Comm Arch Experience
My Comm Arch experience told me that this would be a good project to contribute to. Firstly, another group did a presentation on this project and gave it a recommendation. They also have a large amount of resources available in their GitHub, Website, and Docs Website with sufficient onboarding to contribute. The most helpful information was on their docs site, captured in the image below.
Picking My Issue
In my time working in Godot, I have noticed that their documentation doesn’t always match up to the actual process that one has to go through in-engine to achieve something. While looking through their godot-docs github page, I noticed that several issues were marked as good first issues, so i looked through them and picked this one:
This person pointed out that 3D transform matrices were being explained incorrectly, so I thought to myself that this would be an easy first issue to get myself acquainted with the contribution process.
Process
I started out with forking the repo directly in github, as was recommended in the guidelines. I then simply directly made my edit to the line that needed changing (line 31 in the following image) before saving and continuing on.
I then saved my changes, attached an appropriate commit message, and set my branch-to-be-merged to the master branch, as stated in the guidelines.
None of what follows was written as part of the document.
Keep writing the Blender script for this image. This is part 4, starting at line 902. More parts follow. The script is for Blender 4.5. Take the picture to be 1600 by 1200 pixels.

I then made the pull request, and immediately panicked after seeing that I was committing 99 other commits as well.
Fetching and Rebasing
Despite the panic that I felt from having 99 other commits when it was supposed to be just my commit, the person who was helping me was very polite and helpful as can be seen in the above image. They informed me I likely just started my pull request from an outdated master branch, and had to fetch and rebase my branch. Naturally, that is what I did. I opened GitHub Desktop, went to the Branch tab, and proceeded to fetch from upstream, and then rebase my branch. Finally done right? Nope!
I still had commits that weren’t mine in the branch, and now had to breakout GitBash to remove them. I opened GitBash, rebased my branch again, this time dropping the commits that were still lingering around, and pushed again. While doing that, I accidentally merged my local branch into upstream, and had to repeat that process one more time. Now, I was finally done.
I did it! my first contribution to an open source project! It felt good when it was over, and I’m glad I had as many issues as I did as it taught me how to deal with them in the future, and I’m sure that knowledge will be useful when I am working on my contribution.